The Slatest

A Powerful GOP Congressman Tattled on His Constituent for Criticizing Him, and Now She’s Out of a Job

New Jersey Rep. Rodney Frelinghuysen (middle) in Washington on Jan. 2, 2013.

 

Alex Wong/Getty Images

Powerful New Jersey Republican Rep. Rodney Frelinghuysen pushed a New Jersey bank executive into resigning her job when he alerted her colleagues that she’d made critical comments about him in the press, the New York public radio station WNYC reported Monday. Frelinghuysen, who chairs the House Appropriations Committee, tattled via a handwritten note added to the end of a campaign letter mailed to a board member at Lakeland Bank:

The form letter, on campaign stationery, asks Frelinghuysen’s supporters to donate two years ahead of his next election because he is under attack. “But let’s be clear that there are organized forces — both national and local — who are already hard at work to put a stop to an agenda of limited government, economic growth, stronger national security,” the letter says.

Above the word local, there’s a hand-written asterisk in the same blue ink as Frelinghuysen’s signature.

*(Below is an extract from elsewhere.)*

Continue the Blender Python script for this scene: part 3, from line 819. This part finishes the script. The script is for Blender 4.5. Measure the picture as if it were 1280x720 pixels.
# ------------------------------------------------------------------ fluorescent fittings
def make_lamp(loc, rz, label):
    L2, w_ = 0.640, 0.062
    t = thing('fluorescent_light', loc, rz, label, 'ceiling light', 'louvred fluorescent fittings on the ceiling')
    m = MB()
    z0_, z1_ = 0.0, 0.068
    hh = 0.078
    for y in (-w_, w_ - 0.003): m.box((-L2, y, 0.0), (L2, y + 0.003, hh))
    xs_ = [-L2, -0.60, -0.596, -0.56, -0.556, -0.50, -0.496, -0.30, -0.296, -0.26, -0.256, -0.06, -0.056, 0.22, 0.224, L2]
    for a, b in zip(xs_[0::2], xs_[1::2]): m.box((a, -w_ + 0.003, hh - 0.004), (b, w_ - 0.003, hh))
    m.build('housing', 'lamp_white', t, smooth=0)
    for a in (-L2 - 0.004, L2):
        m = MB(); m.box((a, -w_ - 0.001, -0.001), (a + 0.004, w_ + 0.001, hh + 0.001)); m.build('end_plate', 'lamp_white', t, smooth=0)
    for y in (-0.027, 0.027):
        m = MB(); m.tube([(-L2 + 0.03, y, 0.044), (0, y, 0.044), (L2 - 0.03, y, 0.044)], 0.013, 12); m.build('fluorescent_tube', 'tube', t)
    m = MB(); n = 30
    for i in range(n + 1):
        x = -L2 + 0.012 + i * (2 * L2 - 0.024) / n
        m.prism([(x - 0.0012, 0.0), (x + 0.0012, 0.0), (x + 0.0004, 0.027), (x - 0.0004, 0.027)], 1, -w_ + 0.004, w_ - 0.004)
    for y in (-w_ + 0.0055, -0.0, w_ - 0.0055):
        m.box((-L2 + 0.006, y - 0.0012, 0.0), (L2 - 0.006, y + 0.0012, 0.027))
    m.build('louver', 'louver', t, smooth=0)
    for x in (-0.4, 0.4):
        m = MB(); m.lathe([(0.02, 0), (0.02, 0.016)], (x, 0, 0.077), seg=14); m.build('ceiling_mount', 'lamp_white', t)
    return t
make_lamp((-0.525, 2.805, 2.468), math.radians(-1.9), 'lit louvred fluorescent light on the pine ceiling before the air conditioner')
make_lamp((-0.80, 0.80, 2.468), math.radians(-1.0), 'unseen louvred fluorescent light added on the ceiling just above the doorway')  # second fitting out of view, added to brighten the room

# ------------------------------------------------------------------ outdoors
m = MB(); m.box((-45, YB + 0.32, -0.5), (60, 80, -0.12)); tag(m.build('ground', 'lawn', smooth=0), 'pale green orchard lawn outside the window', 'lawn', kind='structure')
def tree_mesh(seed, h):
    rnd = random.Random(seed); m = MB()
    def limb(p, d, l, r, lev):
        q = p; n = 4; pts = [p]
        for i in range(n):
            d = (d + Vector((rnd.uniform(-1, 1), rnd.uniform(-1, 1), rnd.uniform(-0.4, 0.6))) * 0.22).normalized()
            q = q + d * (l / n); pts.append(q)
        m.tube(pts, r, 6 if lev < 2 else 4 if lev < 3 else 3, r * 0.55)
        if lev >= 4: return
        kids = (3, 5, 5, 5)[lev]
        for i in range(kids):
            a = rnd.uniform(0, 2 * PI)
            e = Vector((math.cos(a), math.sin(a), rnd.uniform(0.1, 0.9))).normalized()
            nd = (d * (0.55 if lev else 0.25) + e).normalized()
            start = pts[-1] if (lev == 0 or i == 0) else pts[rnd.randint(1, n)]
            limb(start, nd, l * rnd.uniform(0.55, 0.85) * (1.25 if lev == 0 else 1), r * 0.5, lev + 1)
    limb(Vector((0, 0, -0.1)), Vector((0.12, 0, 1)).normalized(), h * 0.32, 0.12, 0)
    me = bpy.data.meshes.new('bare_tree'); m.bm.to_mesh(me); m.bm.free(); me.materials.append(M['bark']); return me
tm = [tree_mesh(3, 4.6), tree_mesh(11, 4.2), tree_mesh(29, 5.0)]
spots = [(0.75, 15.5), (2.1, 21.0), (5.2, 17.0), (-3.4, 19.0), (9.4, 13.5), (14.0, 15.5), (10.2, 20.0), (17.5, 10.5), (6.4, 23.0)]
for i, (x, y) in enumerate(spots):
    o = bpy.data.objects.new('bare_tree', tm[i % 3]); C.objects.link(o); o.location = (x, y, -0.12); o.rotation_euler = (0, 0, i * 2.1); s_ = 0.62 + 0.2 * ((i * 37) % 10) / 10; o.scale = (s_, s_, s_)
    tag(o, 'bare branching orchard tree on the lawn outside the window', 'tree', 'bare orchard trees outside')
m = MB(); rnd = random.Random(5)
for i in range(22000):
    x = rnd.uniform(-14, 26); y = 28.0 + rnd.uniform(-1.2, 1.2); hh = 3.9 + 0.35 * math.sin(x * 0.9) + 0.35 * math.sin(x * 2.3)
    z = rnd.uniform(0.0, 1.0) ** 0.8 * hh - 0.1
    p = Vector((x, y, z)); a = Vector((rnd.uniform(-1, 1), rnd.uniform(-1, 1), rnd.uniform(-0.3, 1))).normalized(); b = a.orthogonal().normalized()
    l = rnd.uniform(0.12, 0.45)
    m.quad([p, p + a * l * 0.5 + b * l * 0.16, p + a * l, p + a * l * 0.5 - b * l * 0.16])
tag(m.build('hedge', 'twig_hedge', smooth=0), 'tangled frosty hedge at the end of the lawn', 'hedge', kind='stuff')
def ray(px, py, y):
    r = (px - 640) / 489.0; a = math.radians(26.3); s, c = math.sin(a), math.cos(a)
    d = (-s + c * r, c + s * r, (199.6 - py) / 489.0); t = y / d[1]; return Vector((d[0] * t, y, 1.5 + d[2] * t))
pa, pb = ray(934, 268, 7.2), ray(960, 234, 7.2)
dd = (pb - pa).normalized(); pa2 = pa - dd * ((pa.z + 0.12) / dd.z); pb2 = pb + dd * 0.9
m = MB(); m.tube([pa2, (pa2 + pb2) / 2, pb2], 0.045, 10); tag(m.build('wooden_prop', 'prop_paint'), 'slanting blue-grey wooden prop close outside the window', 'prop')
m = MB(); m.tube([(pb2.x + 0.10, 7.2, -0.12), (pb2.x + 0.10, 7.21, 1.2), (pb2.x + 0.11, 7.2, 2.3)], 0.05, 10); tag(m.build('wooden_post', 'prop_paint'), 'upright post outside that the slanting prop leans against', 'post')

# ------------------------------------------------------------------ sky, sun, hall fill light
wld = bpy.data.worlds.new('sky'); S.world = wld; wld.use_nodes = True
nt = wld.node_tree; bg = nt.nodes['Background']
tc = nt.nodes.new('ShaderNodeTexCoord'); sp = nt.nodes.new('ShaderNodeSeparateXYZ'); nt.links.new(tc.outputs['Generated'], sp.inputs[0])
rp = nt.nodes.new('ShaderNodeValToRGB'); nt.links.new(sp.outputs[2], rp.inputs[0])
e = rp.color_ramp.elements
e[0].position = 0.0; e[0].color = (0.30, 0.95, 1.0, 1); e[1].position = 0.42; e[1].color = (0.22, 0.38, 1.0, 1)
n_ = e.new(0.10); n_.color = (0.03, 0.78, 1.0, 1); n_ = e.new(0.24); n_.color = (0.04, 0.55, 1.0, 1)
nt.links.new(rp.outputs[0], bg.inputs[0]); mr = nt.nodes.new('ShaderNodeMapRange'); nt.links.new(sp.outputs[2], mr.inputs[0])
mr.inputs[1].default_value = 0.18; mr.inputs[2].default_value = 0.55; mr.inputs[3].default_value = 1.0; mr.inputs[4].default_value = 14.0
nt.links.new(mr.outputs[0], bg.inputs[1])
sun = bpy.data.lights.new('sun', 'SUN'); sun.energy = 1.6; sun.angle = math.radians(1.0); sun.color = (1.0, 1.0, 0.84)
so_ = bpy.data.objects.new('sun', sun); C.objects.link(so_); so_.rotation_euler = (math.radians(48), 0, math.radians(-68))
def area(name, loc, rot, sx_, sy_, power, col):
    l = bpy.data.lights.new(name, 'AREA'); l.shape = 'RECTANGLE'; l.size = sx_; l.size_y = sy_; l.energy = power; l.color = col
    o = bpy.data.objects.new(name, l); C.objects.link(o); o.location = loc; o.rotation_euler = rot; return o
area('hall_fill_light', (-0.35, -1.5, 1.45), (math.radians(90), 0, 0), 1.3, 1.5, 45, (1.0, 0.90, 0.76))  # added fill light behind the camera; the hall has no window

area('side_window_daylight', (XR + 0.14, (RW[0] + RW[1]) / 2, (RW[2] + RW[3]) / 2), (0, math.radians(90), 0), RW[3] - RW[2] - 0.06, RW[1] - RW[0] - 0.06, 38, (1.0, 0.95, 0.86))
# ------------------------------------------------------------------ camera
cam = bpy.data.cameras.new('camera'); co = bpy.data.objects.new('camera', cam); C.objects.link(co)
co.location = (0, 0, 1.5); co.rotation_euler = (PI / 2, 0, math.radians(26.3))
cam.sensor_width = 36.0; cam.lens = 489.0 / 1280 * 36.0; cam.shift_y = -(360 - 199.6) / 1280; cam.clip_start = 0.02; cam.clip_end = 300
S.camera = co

At the bottom of the letter, scrawled with a pen, is the corresponding footnote: “P.S. One of the ringleaders works in your bank!”

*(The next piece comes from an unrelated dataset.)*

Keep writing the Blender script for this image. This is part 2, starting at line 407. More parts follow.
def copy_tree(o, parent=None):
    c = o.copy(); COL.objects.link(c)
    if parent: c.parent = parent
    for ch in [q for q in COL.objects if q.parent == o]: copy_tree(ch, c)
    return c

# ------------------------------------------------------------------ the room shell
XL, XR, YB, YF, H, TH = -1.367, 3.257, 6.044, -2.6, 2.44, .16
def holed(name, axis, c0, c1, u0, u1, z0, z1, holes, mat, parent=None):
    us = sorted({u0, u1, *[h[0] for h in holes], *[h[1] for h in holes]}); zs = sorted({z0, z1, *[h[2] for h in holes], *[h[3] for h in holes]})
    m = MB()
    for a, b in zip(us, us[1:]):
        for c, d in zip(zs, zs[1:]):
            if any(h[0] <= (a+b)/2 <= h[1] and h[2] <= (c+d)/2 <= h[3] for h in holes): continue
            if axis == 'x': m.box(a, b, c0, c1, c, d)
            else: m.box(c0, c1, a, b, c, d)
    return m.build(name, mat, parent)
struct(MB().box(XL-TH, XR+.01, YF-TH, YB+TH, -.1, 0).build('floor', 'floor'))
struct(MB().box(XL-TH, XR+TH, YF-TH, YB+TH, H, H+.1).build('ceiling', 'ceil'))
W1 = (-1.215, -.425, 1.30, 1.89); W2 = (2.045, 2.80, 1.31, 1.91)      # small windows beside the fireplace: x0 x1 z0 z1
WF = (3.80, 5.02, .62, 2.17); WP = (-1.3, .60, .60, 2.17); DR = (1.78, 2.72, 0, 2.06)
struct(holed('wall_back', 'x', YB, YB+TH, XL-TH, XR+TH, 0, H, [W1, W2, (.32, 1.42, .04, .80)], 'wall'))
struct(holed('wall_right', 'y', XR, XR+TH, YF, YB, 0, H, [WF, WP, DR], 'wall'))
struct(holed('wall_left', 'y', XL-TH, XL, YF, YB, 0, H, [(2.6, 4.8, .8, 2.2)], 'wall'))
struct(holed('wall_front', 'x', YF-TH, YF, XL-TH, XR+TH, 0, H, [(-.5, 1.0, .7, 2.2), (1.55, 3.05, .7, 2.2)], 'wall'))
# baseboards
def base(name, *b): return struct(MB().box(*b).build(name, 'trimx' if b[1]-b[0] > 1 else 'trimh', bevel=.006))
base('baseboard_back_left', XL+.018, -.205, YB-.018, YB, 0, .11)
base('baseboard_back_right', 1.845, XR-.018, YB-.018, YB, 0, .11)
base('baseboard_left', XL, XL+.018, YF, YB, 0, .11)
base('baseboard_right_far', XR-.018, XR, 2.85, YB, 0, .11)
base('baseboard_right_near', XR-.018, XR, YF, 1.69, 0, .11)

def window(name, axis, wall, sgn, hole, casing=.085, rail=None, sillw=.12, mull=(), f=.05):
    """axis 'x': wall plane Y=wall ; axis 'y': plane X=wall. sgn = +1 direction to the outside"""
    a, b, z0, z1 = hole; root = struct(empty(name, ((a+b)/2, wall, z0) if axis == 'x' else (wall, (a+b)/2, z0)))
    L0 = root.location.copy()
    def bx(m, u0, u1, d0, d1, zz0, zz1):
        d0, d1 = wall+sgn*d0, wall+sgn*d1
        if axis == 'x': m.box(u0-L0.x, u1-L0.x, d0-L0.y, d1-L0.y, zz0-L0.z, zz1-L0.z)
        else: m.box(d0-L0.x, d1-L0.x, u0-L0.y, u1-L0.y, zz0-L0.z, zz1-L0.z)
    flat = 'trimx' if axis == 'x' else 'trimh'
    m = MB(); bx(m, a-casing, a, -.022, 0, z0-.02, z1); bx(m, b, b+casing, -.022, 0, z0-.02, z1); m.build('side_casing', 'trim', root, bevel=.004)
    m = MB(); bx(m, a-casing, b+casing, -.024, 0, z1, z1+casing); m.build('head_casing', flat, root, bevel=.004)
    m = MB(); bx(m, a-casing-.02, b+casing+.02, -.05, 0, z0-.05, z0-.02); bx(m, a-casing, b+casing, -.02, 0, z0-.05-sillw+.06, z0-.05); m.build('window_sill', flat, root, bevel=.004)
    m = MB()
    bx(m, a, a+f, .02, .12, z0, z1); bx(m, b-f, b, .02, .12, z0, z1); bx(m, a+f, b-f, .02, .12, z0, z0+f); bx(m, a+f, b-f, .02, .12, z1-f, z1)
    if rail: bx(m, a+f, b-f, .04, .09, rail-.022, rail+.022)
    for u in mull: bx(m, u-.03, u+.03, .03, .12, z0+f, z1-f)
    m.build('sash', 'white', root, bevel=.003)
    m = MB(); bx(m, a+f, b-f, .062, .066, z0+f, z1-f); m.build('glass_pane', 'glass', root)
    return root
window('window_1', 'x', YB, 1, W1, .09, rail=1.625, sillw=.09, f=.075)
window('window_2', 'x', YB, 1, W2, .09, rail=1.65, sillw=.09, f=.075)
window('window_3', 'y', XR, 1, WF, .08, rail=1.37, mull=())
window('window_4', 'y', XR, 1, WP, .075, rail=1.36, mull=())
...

Frelinghuysen also apparently attached a news clipping to the letter in which the “ringleader”—senior VP and assistant general counsel Saily Avelenda—was quoted. Avelenda is one of the co-founders of a group called “NJ 11th for Change” that has criticized Frelinghuysen, a self-identified “moderate,” for supporting Donald Trump and pressured the congressman to meet with constituents at town halls. She told WNYC that she was subsequently “questioned and criticized” for her activism by her bosses (those are WNYC’s words, not hers) and that their disapproval was one of multiple reasons she chose to leave her job.

Now, while this sounds like a questionable use of Frelinghuysen’s time and influence, one could perhaps forgive Avelenda’s colleagues for being concerned if she were, like, a total loose cannon who was always missing work because she was retweeting Russia conspiracies and vowing to overthrow the oligarchy by force. So I looked for her name in the Nexis news database, and in addition to discovering that she was apparently promoted in late March, I found what I think are the only two news articles in which she was quoted discussing politics, which would mean that one of them was the article that Frelinghuysen forwarded to her colleague. One quote was in Politico:

“We are here to show people in our district who have voted for [Frelinghuysen] in the past what he’s really about these days, what his actual voting record is,” Avelenda said. “Part of what we’re trying to do is to show that that label, ‘moderate,’ doesn’t apply anymore.”

The other was in another WNYC piece:

“Part of what our goal is is to educate, to ensure they are aware of the individual that sits in that seat today,” Avelenda said. “So that when they go make a choice they have all the information they need to make a choice.”

Wow! A real Vladimir Lenin over here, radically making such radical pronouncements as “people should know how their congressman voted.”*

*Correction, May 15, 2017: This post originally misspelled Vladimir Lenin’s first name.